• JOB: Look for the word "Measure" in the entries below, then copy every line that has it.
-- START OF RECORDS TO USE --
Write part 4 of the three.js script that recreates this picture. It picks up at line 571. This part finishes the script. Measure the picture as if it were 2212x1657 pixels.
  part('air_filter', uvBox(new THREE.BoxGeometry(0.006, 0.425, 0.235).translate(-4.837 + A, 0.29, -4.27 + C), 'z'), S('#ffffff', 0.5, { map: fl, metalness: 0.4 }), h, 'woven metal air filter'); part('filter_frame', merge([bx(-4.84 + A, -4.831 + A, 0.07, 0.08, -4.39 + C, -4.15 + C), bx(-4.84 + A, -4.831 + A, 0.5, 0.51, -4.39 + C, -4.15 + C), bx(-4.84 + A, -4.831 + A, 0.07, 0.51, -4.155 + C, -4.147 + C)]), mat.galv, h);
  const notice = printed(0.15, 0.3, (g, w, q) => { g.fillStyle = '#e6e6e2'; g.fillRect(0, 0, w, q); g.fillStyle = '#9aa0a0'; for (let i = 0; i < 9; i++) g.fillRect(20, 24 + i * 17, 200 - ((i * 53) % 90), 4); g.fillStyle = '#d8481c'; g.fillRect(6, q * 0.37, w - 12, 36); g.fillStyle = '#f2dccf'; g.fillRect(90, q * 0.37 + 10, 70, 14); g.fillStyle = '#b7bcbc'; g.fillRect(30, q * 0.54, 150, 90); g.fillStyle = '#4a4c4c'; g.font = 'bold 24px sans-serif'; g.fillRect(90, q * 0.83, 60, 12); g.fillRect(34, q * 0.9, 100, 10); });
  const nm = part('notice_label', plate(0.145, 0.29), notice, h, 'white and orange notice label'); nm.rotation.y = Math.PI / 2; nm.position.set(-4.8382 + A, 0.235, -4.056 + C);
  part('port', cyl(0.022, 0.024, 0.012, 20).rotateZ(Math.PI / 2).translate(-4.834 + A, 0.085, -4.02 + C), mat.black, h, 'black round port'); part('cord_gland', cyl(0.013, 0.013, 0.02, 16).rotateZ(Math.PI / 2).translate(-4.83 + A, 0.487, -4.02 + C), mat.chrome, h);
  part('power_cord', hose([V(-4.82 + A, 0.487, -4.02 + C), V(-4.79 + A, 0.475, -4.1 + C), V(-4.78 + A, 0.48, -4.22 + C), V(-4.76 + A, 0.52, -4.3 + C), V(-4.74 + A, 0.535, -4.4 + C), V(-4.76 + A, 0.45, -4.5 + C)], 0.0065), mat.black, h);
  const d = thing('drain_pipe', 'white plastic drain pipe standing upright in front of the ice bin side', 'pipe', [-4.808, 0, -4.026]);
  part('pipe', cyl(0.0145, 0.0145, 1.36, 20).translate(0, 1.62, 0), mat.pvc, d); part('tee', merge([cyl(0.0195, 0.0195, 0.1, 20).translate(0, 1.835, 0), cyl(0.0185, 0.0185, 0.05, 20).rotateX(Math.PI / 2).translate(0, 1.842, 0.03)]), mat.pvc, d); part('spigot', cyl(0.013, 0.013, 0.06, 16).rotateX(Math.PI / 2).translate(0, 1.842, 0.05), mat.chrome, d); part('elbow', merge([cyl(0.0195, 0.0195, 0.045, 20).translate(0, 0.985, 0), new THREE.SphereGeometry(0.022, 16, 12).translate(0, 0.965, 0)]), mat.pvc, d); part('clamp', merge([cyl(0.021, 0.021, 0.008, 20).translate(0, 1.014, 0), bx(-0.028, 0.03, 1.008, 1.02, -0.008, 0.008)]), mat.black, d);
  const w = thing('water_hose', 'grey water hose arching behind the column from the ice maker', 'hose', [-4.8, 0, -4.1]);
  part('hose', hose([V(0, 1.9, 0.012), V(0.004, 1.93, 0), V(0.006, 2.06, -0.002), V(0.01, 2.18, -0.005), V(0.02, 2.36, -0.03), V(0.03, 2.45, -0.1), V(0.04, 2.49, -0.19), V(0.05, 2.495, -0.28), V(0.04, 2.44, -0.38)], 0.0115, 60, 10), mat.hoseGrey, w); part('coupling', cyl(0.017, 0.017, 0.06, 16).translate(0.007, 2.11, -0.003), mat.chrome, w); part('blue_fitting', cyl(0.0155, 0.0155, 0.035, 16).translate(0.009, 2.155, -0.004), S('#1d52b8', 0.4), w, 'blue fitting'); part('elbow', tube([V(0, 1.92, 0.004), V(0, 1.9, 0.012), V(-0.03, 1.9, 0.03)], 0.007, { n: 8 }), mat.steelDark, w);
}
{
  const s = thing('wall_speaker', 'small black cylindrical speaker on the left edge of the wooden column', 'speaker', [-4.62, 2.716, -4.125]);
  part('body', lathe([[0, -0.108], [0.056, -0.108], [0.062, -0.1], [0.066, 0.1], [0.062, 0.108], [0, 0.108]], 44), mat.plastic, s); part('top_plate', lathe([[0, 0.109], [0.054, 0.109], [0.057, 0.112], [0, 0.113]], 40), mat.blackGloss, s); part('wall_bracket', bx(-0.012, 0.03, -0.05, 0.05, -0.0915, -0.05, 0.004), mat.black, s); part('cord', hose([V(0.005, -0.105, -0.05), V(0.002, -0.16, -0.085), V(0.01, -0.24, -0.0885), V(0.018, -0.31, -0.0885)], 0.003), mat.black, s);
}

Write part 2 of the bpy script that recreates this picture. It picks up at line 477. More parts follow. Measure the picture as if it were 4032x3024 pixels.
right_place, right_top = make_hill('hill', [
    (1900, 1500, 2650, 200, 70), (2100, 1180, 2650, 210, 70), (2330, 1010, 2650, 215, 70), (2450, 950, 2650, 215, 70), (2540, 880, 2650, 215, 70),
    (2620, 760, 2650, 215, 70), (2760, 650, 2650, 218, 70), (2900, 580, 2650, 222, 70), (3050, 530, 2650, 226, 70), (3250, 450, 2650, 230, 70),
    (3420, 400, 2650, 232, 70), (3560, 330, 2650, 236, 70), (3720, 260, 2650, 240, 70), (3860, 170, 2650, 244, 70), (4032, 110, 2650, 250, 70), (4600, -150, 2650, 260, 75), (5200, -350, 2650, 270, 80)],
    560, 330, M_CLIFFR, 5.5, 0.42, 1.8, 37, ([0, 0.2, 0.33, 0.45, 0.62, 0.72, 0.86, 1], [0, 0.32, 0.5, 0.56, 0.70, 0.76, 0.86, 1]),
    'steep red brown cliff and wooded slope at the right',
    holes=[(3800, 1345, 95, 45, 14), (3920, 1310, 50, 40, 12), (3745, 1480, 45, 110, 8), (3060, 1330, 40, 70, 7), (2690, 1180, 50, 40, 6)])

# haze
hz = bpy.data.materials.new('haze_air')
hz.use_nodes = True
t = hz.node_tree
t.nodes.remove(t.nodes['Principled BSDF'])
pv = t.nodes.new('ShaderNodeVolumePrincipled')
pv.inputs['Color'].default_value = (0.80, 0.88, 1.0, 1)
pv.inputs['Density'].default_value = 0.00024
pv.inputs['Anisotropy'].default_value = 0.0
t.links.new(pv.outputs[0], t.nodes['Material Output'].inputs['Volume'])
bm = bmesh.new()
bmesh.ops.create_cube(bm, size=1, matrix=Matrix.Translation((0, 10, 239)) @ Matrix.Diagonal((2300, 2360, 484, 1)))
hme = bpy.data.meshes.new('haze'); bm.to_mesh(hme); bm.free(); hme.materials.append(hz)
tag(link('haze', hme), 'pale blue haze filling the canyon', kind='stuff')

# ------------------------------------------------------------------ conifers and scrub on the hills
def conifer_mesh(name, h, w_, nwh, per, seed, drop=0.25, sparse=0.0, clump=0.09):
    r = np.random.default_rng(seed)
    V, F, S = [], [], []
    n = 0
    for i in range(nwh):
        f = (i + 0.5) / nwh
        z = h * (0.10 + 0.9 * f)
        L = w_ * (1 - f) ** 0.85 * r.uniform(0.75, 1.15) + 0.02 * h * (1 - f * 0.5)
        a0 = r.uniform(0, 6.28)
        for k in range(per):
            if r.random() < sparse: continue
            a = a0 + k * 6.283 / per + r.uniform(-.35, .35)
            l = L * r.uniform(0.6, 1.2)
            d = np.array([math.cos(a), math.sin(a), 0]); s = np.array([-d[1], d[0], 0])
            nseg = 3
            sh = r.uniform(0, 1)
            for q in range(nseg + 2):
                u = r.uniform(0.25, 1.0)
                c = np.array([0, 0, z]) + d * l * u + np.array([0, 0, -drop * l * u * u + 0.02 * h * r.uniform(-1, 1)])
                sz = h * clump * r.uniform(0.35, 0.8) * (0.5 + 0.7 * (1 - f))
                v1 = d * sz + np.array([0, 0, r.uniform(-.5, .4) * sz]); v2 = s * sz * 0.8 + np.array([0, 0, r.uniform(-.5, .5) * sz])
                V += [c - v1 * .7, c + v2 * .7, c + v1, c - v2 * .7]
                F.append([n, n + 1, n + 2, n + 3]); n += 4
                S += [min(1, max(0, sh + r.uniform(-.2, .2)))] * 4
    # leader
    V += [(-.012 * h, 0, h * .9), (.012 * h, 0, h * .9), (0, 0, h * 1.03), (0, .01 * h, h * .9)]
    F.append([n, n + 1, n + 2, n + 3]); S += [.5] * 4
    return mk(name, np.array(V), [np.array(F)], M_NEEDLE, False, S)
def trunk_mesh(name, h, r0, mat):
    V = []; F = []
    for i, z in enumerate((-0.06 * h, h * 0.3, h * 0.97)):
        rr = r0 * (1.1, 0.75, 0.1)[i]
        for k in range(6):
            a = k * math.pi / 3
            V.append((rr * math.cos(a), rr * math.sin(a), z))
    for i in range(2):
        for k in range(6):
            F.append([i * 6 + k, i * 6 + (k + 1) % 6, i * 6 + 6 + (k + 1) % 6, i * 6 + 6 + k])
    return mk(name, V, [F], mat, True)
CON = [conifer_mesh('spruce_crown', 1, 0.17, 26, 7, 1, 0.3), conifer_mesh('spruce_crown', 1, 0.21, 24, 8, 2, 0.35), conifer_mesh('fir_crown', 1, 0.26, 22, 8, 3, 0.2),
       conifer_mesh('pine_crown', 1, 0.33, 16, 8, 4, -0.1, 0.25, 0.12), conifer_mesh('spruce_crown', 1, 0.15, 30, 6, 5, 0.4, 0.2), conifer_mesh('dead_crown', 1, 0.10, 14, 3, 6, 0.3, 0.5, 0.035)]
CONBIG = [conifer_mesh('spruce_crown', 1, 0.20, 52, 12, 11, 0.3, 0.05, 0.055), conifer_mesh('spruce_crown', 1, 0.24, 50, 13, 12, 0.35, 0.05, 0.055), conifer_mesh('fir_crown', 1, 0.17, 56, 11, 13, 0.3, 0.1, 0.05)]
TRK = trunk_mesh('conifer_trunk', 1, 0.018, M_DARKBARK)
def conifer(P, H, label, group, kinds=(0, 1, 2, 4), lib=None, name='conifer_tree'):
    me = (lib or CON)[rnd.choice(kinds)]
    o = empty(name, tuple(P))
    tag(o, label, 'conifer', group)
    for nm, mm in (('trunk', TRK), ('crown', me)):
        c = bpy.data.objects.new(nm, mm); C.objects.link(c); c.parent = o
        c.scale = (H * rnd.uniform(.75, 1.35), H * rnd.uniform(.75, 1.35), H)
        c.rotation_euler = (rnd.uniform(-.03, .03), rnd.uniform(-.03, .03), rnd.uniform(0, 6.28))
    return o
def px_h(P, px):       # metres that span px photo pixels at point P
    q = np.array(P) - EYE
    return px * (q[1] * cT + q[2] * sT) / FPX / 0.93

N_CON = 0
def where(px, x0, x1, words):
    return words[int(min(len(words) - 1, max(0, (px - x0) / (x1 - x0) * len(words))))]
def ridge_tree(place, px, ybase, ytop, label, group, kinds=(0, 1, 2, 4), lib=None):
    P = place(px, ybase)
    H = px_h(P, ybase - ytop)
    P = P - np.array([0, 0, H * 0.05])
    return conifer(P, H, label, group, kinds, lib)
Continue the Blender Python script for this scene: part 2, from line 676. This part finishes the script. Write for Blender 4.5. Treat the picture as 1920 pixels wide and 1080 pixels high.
-- END OF RECORDS TO USE --
• TASK OUTPUT:
Write part 4 of the three.js script that recreates this picture. It picks up at line 571. This part finishes the script. Measure the picture as if it were 2212x1657 pixels.
Write part 2 of the bpy script that recreates this picture. It picks up at line 477. More parts follow. Measure the picture as if it were 4032x3024 pixels.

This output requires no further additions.